As Wallace’s book ends, Rist is playing in orchestras across Germany. He seems untroubled by the fact that the police did not retrieve all the missing bird skins and claims not to know where they might be. And the kicker? He appears never to have cast a fly.

But what happened to my Jock Scott? Well may you ask. After establishing that it wouldn’t make me rich in Antiques Roadshow style, I contrived to fish it for steelhead on the Russian River. Steelies are creatures of habit, and I’d come to know their favorite lies in the stretch below my trailer. I knew, too, that it made no sense to try for them when the river was rising. They made good use of the current and often covered 20 miles in a day. The best fishing to be had was when the river dropped and began to clear while still retaining some silt.

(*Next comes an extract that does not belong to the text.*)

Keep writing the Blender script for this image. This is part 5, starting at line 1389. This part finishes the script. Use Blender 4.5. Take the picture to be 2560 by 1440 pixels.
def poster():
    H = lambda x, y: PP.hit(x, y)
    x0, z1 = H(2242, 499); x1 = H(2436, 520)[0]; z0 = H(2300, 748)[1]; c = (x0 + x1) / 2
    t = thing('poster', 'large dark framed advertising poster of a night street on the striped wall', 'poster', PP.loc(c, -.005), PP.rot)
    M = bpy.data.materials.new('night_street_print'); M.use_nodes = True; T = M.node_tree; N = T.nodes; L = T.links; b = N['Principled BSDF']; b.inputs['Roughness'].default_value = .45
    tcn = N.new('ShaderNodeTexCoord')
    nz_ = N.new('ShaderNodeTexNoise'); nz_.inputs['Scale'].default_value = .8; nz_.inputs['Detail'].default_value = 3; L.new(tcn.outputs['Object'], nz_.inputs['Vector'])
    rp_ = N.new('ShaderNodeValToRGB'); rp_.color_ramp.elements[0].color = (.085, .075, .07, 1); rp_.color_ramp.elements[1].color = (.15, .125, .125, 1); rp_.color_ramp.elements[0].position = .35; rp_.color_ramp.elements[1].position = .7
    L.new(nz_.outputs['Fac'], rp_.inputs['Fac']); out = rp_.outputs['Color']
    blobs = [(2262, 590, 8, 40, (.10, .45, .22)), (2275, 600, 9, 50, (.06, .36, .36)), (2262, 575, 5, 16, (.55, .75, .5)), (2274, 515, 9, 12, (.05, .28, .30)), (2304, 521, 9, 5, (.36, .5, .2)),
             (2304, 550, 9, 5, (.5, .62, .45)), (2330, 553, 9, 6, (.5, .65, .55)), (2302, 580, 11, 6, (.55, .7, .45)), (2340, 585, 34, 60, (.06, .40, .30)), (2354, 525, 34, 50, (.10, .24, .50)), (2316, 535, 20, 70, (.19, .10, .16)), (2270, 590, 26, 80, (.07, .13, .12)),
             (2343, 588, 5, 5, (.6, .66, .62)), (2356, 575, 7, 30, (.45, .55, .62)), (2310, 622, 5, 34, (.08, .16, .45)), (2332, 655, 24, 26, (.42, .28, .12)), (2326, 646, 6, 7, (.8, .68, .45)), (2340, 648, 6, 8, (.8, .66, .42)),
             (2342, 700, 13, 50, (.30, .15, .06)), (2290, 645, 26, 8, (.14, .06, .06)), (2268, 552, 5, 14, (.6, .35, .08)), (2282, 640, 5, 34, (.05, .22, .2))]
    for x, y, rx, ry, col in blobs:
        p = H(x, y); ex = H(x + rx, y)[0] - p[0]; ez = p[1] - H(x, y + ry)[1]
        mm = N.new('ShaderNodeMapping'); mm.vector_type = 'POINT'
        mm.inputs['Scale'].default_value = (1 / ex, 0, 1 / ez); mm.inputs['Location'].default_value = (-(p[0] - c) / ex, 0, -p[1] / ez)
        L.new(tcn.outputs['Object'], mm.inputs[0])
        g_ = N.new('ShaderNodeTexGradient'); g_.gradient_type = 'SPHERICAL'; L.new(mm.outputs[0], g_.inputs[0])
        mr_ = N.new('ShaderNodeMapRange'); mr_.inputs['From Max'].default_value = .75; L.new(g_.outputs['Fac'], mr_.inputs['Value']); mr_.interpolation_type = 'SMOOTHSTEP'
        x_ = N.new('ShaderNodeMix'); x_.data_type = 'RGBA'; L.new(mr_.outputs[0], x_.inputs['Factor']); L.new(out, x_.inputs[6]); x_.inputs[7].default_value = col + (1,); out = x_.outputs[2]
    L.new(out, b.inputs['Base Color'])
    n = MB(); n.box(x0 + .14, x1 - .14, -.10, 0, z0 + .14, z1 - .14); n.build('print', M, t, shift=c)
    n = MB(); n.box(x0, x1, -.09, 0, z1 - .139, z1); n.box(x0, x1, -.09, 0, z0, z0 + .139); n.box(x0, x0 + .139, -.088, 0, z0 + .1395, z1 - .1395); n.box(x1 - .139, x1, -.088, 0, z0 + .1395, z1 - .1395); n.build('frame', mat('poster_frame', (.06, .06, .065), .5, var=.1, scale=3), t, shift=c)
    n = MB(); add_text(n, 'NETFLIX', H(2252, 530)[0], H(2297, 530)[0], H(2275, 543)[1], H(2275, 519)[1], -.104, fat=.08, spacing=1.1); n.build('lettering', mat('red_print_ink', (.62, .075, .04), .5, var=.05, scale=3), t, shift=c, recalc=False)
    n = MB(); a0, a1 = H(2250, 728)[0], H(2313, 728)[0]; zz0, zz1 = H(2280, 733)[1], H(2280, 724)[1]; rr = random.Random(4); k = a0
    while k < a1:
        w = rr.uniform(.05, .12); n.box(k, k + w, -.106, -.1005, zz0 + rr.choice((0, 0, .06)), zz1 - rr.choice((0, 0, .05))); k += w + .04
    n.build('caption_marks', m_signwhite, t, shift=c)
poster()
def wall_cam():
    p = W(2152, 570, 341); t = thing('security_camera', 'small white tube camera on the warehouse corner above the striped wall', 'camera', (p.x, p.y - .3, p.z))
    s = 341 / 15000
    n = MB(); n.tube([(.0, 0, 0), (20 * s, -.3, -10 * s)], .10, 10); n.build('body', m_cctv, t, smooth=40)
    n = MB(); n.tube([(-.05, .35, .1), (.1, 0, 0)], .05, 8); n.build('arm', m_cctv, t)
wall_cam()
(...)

I chose such a day for the Jock Scott: late February and warm, with the mustard in the vineyards starting to grow and an osprey on duty overhead. I walked to a spot where the river slowed and formed a quiet pocket. A steelhead often rested in the pocket after being on the move, gathering its energy again. There was no need to wade. I could reach the spot with a short cast from shore. I put the Jock Scott where I wanted it and let it sit for a moment before I retrieved. The third cast was the charm. A big steelie hit the fly and ran with it, and I felt my leader snap. My Jock Scott vanished as magically as it had appeared.